• [Exercise] Give back exactly the lines from the start of the listing to the line containing "from mathutils import", inclusive, and nothing beyond them.

Start of Information shown

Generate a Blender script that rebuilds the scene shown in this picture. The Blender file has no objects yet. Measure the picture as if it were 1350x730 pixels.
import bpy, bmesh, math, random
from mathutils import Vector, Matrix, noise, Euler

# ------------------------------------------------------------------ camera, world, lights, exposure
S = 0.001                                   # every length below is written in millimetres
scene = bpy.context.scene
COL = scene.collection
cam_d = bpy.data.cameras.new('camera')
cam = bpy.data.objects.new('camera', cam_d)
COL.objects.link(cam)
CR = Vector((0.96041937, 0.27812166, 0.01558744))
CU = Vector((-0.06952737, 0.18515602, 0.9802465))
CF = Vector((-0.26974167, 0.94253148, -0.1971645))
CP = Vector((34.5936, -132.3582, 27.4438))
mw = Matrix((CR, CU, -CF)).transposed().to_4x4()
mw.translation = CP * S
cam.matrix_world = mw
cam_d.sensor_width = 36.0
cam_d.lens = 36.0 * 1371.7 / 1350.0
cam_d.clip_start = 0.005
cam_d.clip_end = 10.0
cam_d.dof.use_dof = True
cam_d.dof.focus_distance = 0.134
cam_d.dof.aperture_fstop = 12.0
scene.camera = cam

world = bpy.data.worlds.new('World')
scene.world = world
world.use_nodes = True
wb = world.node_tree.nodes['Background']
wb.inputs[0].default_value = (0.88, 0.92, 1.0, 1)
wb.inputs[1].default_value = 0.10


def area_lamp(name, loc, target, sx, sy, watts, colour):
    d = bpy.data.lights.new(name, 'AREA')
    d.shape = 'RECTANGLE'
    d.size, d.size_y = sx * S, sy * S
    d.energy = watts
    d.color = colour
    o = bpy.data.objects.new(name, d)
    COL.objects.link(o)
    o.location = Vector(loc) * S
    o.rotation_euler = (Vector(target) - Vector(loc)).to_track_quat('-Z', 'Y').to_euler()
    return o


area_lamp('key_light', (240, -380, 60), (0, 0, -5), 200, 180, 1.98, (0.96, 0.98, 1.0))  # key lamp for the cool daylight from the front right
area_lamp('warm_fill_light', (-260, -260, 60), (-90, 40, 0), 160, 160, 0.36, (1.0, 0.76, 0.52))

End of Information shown

• [Exercise response]
Generate a Blender script that rebuilds the scene shown in this picture. The Blender file has no objects yet. Measure the picture as if it were 1350x730 pixels.
import bpy, bmesh, math, random
from mathutils import Vector, Matrix, noise, Euler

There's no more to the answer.